A new Simulink-based software solution to the Infinity Computer has been proposed in this paper. This solution uses the software simulator of the Infinity Computer written in \(C++\) according to the patents [see Sergeyev (2010a)] and loaded in Matlab using MEX-files for the implementation of the low-level arithmetic. The proposed solution is user-friendly, simple, general purpose and domain independent, i.e., it can be used in any domain where a high precision of the computations is required.

Four arithmetic blocks representing four operations \(+\), −, \(\times \), and /, have been proposed as well as the blocks for the elementary functions \(\sin (x)\), \(\cos (x)\), \(\exp (x)\), \(\log (x)\), \(x^p\), and \(\sqrt{x}\). Moreover, four utility blocks for supporting the implementation of models have been also proposed. The usage of the proposed blocks is similar to their internal Simulink analogues, so it does not require any additional tools or sophisticated techniques.

The solution has been evaluated on three benchmark test problems. It has been shown that the complexity of implementation of the functions using the proposed solution and using traditional Simulink blocks is the same, while the proposed solution allows one to use all the potentiality of the Infinity Computer in Simulink without the necessity of referring to the low-level implementation of the procedures on the Infinity Computer. As an example of the potential usage of the solution, an exact higher-order differentiation of the univariate functions has been considered.

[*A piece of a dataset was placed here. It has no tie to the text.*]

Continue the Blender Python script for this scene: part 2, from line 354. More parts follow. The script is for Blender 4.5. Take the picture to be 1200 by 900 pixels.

It has been shown that the proposed solution allows one to calculate the exact higher-order derivatives in a simple and efficient way without using any additional tool.

Future research efforts will be devoted to: (1) improve and extend the proposed solution to support a wider set of concepts and operations delineated by the Infinity Computer; (2) perform further experimentations of the solution in different application domains.